Green’s Dictionary of Slang

hard-hitter n.

also hard-knocker, knocker

(Aus./N.Z.) a bowler hat.

[Aus]Bulletin (Sydney) 25 Apr. 13/2: We will dedicate a verse to him, in the hope that he may paste it in his hard-hitter for future guidance.
[Aus]Illus.
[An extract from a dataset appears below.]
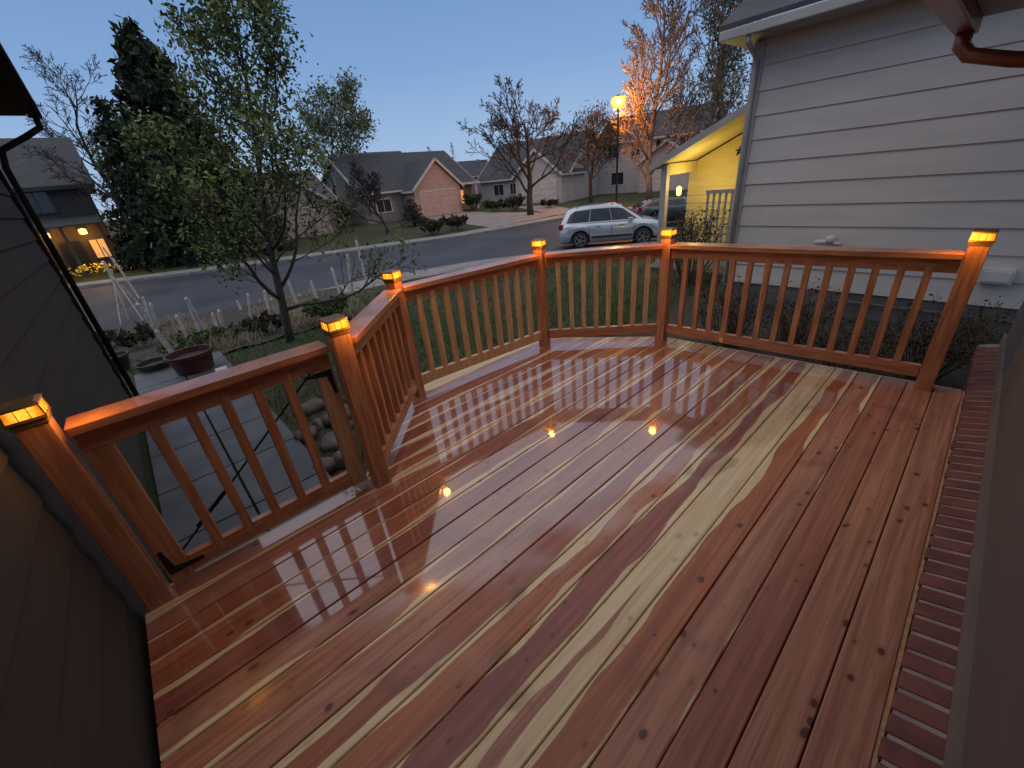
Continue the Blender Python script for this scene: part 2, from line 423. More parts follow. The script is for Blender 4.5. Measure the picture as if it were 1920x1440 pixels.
BD = {0:(.6,-.9,-.9),1:(.62,-.9,-.9),2:(.98,-.9,-.5),3:(.64,-.3,.10),4:(.80,.24,.06),5:(.62,.85,.70),6:(.42,.18,.24),7:(.82,.22,.10),8:(.03,.10,.16),9:(.58,.12,-.2),10:(.22,.14,.12),11:(.61,-.1,.18),12:(.4,.20,-.2),13:(.76,-.2,.20),14:(.05,.16,.10),15:(.55,.18,-.3),16:(.82,.06,.20),17:(.38,.18,.1),18:(.0,-.2,.20),19:(.7,.16,.12)}
for i in range(nb):
    tone = rb.random()
    sl = rb.choice([-.6,-.35,-.12,.05,.10,.16]); sr = rb.choice([-.6,-.35,-.12,.04,.08,.14])
    if i < 1: sl, sr = 1.5,1.5
    k_ = nb-1-i
    if k_ in BD: tone,sl,sr = BD[k_]
    board(x,x+bw,tone,sl,sr); x += pit
bo = mb.build('deck_boards','deck',deck)
ca = bo.data.color_attributes.new('bd','FLOAT_COLOR','CORNER')
ca.data.foreach_set('color',[c for q in cols for c in q])
m = MB()
ring = [(-3.1,1.42),(-2.23,.6),(-2.23,-.5),(.19,-.5),(.19,3.93),(-1.97,3.77),(-3.1,3.0)]
for a,b in zip(ring,ring[1:]+ring[:1]):
    m.beam((*a,-.106),(*b,-.106),.04,.2)
m.build('fascia_board','cedar_pale',deck)
m = MB()
for yy in (.0,.6,1.2,1.8,2.4,2.9): m.bb(-3.0 if yy>1.4 else -2.2,.17,yy-.02,yy+.02,-.2,-.033)
m.build('joist','cedar_h',deck)
# ------------------------------------------------------------------ posts, lights, rails
P = {'A':(-1.95,3.70),'B':(.0,3.83),'C':(-2.84,2.92),'D':(-2.99,1.45),'E':(-2.13,.665),'F':(-2.17,-.46)}
PR = {'A':0,'B':0,'C':R(20),'D':R(25),'E':0,'F':0}
PZ = 1.0
names = {'A':'at the far deck corner','B':'at the right end of the railing','C':'at the middle angle of the railing','D':'at the left railing angle behind the gate','E':'between the gate and angled railing','F':'nearest left beside the wall'}
ps = MB(); ps.bb(-.046,.046,-.046,.046,-.03,PZ); pst = ps.build('railing_post','cedar_v',bevel=.004)
def light_proto(root):
    b = MB(); b.bb(-.056,.056,-.056,.056,0,.008); b.bb(-.05,.05,-.05,.05,-.02,0); b.build('base','bronze',root,bevel=.003,local=True)
    f = MB()
    for sx in (-1,1):
        for sy in (-1,1): f.beam((sx*.0525,sy*.0525,.008),(sx*.0485,sy*.0485,.056),.005,.005)
    for k in range(4):
        mt = Matrix.Rotation(k*math.pi/2,3,'Z')
        for o_ in (-.016,.016): f.beam(mt@Vector((.0535,o_,.008)),mt@Vector((.0495,o_,.056)),.0022,.0022)
        for r_,z_ in ((.0530,.0105),(.0495,.0535)): f.beam(mt@Vector((r_,-r_,z_)),mt@Vector((r_,r_,z_)),.004,.004)
    f.build('frame','bronze',root,local=True)
    g_ = MB(); g_.lathe([(.0735,.008),(.0675,.056)],n=4); g_.build('glass_pane','amber',root,local=True)
    c = MB(); c.lathe([(.078,.056),(.078,.062),(.058,.068),(.012,.070)],n=4); c.build('cap','bronze',root,bevel=.002,local=True)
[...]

Sydney News 23 Dec. 12/1: Dressed in a seedy grey tweed, ’lastic sided boots, and a brown hard-hitter hat.
[Aus]Queenslander (Brisbane) 10 June 1068/3: His hardhitter hat flew from his head and rolled down the aisle.
[Aus]H. Lawson ‘Buckolt’s Gate’ in Roderick (1972) 440: Jim sat in his shirt-sleeves, with his flat-brimmed, wire-bound, ‘hard-hitter’ hat on.
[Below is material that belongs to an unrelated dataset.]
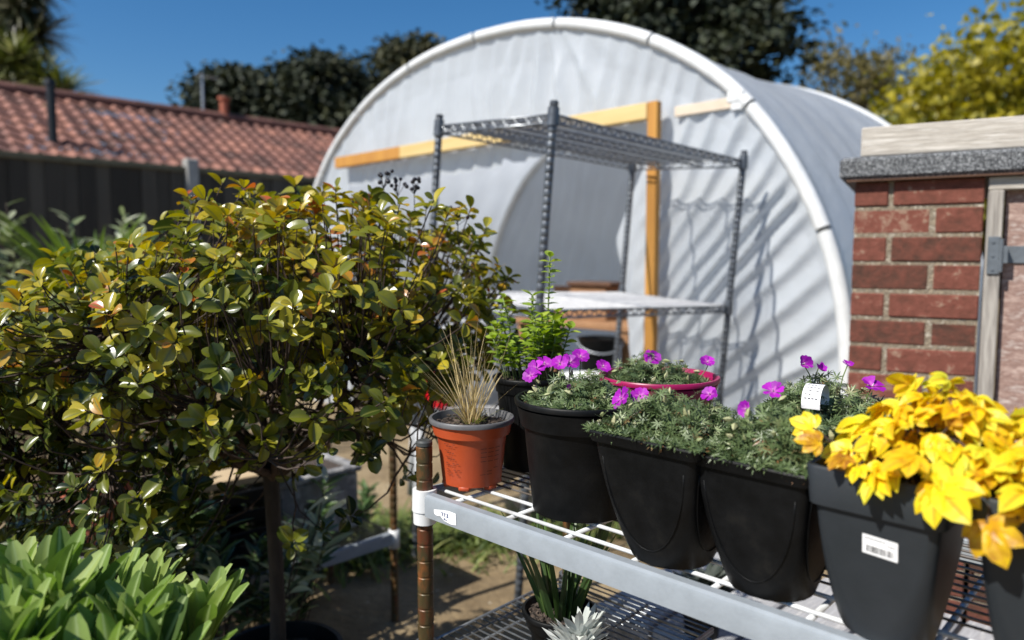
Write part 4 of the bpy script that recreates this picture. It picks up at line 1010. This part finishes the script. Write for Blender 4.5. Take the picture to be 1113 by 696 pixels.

[Aus]Barrier Miner (Broken Hill, NSW) 8 Aug. 4/7: He removed his hardhitter from the sleeper’s head, upon which he placed his Dr Jim.
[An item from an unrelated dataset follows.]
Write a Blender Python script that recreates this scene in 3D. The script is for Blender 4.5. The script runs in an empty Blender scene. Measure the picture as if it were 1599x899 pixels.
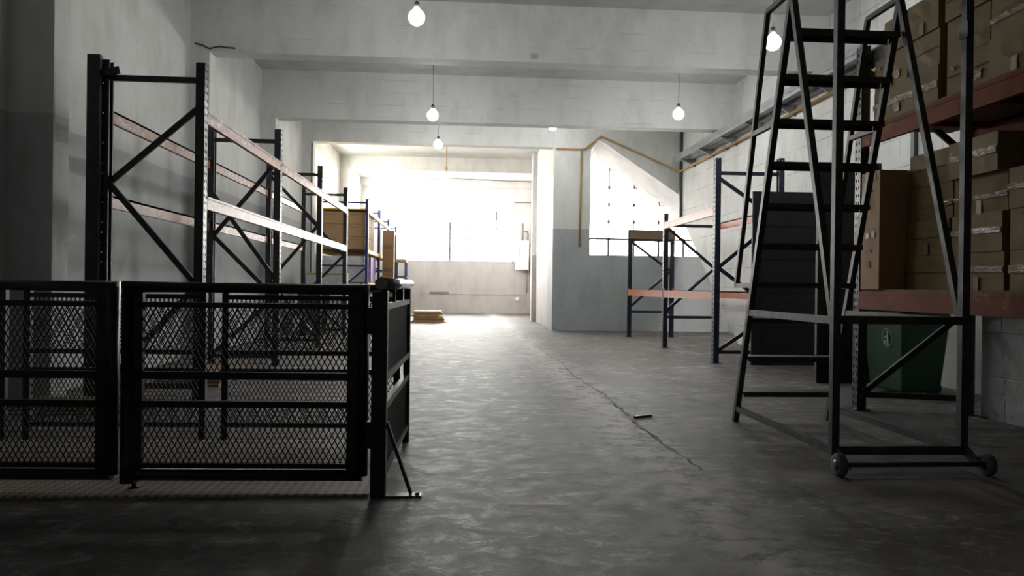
import bpy, bmesh, math, random
from mathutils import Vector, Matrix
random.seed(7)
PI = math.pi
SC = bpy.context.scene
COL = SC.collection

# ------------------------------------------------------------------ camera
F = 1180.0
H = 1.2
yaw = math.atan(82 / F); pitch = math.atan(2.5 / F); roll = .013
fwd = Vector((math.sin(yaw) * math.cos(pitch), math.cos(yaw) * math.cos(pitch), -math.sin(pitch)))
rt = Vector((math.cos(yaw), -math.sin(yaw), 0)); up = rt.cross(fwd)
r2 = rt * math.cos(roll) + up * math.sin(roll); u2 = -rt * math.sin(roll) + up * math.cos(roll)
cd = bpy.data.cameras.new('camera'); cam = bpy.data.objects.new('camera', cd); COL.objects.link(cam)
cd.sensor_fit = 'HORIZONTAL'; cd.sensor_width = 36.0; cd.lens = 36.0 * F / 1599.0
cd.clip_start = .05; cd.clip_end = 300
M = Matrix.Identity(4)
for i in range(3):
    M[i][0] = r2[i]; M[i][1] = u2[i]; M[i][2] = -fwd[i]
M[0][3], M[1][3], M[2][3] = 0, 0, H
cam.matrix_world = M
SC.camera = cam

# ------------------------------------------------------------------ light
SKY = 44.0
BULB = 132.0
EXPO = 0.0
w = bpy.data.worlds.new('sky'); SC.world = w; w.use_nodes = True
nt = w.node_tree; bg = nt.nodes['Background']
tc = nt.nodes.new('ShaderNodeTexCoord'); sp = nt.nodes.new('ShaderNodeSeparateXYZ'); rp = nt.nodes.new('ShaderNodeValToRGB')
nt.links.new(tc.outputs['Generated'], sp.inputs[0]); nt.links.new(sp.outputs['Z'], rp.inputs[0])
rp.color_ramp.elements[0].position = 0.0; rp.color_ramp.elements[0].color = (.60, .56, .52, 1)
rp.color_ramp.elements[1].position = .12; rp.color_ramp.elements[1].color = (1.0, .975, .95, 1)
nt.links.new(rp.outputs[0], bg.inputs[0]); bg.inputs[1].default_value = SKY
SC.view_settings.view_transform = 'Standard'; SC.view_settings.look = 'None'
SC.view_settings.gamma = 1.0; SC.view_settings.exposure = EXPO; SC.view_settings.use_curve_mapping = False


def portal(name, x0, x1, y, z0, z1):
    l = bpy.data.lights.new(name, 'AREA'); l.shape = 'RECTANGLE'; l.size = x1 - x0; l.size_y = z1 - z0
    l.cycles.is_portal = True
    o = bpy.data.objects.new(name, l); COL.objects.link(o)
    o.location = ((x0 + x1) / 2, y, (z0 + z1) / 2); o.rotation_euler = (-PI / 2, 0, 0)


portal('window_portal', -3.2, 2.4, 33.5, 2.3, 5.2)
portal('stair_window_portal', 3.55, 7.2, 22.15, 2.1, 5.0)
for _n, _y0, _y1 in (('added_window_portal', 22.3, 26.6), ('added_window_portal', 28.4, 32.6)):  # sky portals for the side windows added to light the far hall
    _l = bpy.data.lights.new(_n, 'AREA'); _l.shape = 'RECTANGLE'; _l.size = _y1 - _y0; _l.size_y = 1.3; _l.cycles.is_portal = True
    _o = bpy.data.objects.new(_n, _l); COL.objects.link(_o); _o.location = (-4.8, (_y0 + _y1) / 2, 4.55)
    _o.rotation_euler = (PI / 2, 0, -PI / 2)

# ------------------------------------------------------------------ materials
MC = {}


def mat(name, c1, rough=.6, metal=0, c2=None, scale=4, stretch=(1, 1, 1), contrast=(.35, .65), bump=0, bscale=30, bstretch=None,
        c3=None, scale3=1.2, contrast3=(.5, .6), rough2=None, emit=None, emis=0, spec=None):
    if name in MC: return MC[name]
    m = bpy.data.materials.new(name); m.use_nodes = True; n = m.node_tree; N = n.nodes; L = n.links
    b = N['Principled BSDF']
    b.inputs['Base Color'].default_value = (*c1, 1); b.inputs['Roughness'].default_value = rough; b.inputs['Metallic'].default_value = metal
    if spec is not None: b.inputs['Specular IOR Level'].default_value = spec
    t = N.new('ShaderNodeTexCoord')

    def noise(sc, st, det=6):
        mp = N.new('ShaderNodeMapping'); mp.inputs['Scale'].default_value = st; L.new(t.outputs['Object'], mp.inputs[0])
        z = N.new('ShaderNodeTexNoise'); z.inputs['Scale'].default_value = sc; z.inputs['Detail'].default_value = det
        z.inputs['Roughness'].default_value = .62
        L.new(mp.outputs[0], z.inputs['Vector']); return z

    def ramp(src, lo, hi):
        r = N.new('ShaderNodeMapRange'); r.inputs['From Min'].default_value = lo; r.inputs['From Max'].default_value = hi
        L.new(src, r.inputs['Value']); return r
    col = None
    if c2:
        z = noise(scale, stretch); r = ramp(z.outputs['Fac'], *contrast)
        mx = N.new('ShaderNodeMix'); mx.data_type = 'RGBA'; mx.inputs['A'].default_value = (*c1, 1); mx.inputs['B'].default_value = (*c2, 1)
        L.new(r.outputs[0], mx.inputs['Factor']); col = mx.outputs['Result']
        if rough2 is not None:
            rr = N.new('ShaderNodeMapRange'); rr.inputs['To Min'].default_value = rough; rr.inputs['To Max'].default_value = rough2
            L.new(r.outputs[0], rr.inputs['Value']); L.new(rr.outputs[0], b.inputs['Roughness'])
    if c3:
        z = noise(scale3, (1, 1, 1)); r = ramp(z.outputs['Fac'], *contrast3)
        mx = N.new('ShaderNodeMix'); mx.data_type = 'RGBA'; mx.inputs['B'].default_value = (*c3, 1)
        if col: L.new(col, mx.inputs['A'])
        else: mx.inputs['A'].default_value = (*c1, 1)
        L.new(r.outputs[0], mx.inputs['Factor']); col = mx.outputs['Result']
    if col: L.new(col, b.inputs['Base Color'])
    if bump:
        z = noise(bscale, bstretch or stretch, 4); bp = N.new('ShaderNodeBump'); bp.inputs['Strength'].default_value = bump
        bp.inputs['Distance'].default_value = .02
        L.new(z.outputs['Fac'], bp.inputs['Height']); L.new(bp.outputs[0], b.inputs['Normal'])
    if emit:
        b.inputs['Emission Color'].default_value = (*emit, 1); b.inputs['Emission Strength'].default_value = emis
    MC[name] = m
    return m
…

[Aus]Sydney Mail 15 July 8/1: It was the time of the ‘bowler’ hat, the ‘boxer,’ the ‘hard-hitter,’ the ‘plug hat,’ the ‘derby’ — terms synonymous, bul. varying according to environment.
[Aus]Brisbane Courier 11 Apr. 11/3: In the old country [...] the men’s costume would be [...] Beaufort coat and either topper or hardhitter.
[Aus]Courier-Mail (Brisbane) 22 Aug. 22/3: He wore a brown suit and a black hard hitter.
[NZ]F. Sargeson ‘Conversation with My Uncle’ in A Man and His Wife (1944) 31: My Uncle wears a hard knocker.
[Aus]Le Courrier Australien (Sydney) 5 June 7/1: You call a bowler hat a darby or hardboiled hat: we line it up as a boxer, bocker, hardhitter, eggboiler, plug hat, peadodger, bun or hap harry.
[Aus]D. Stivens Jimmy Brockett 29: He came out to meet me, wearing a hard-hitter and a fancy waistcoat.
[NZ]J.A. Lee Shiner Slattery 159: ‘Let me see myself in a knocker before I die.’ [...] Shiner put the hat on at a jaunty angle.
[Aus]G.W. Turner Eng. Lang. in Aus. and N.Z. 107: Now dated [...] numerous names for a bowler hat [...] bun hat, hard hitter, hard knocker.
[NZ]McGill Dict. of Kiwi Sl. 55/1: hard hitter bowler hat.
[NZ]McGill Reed Dict. of N.Z. Sl. [as cit. 1988].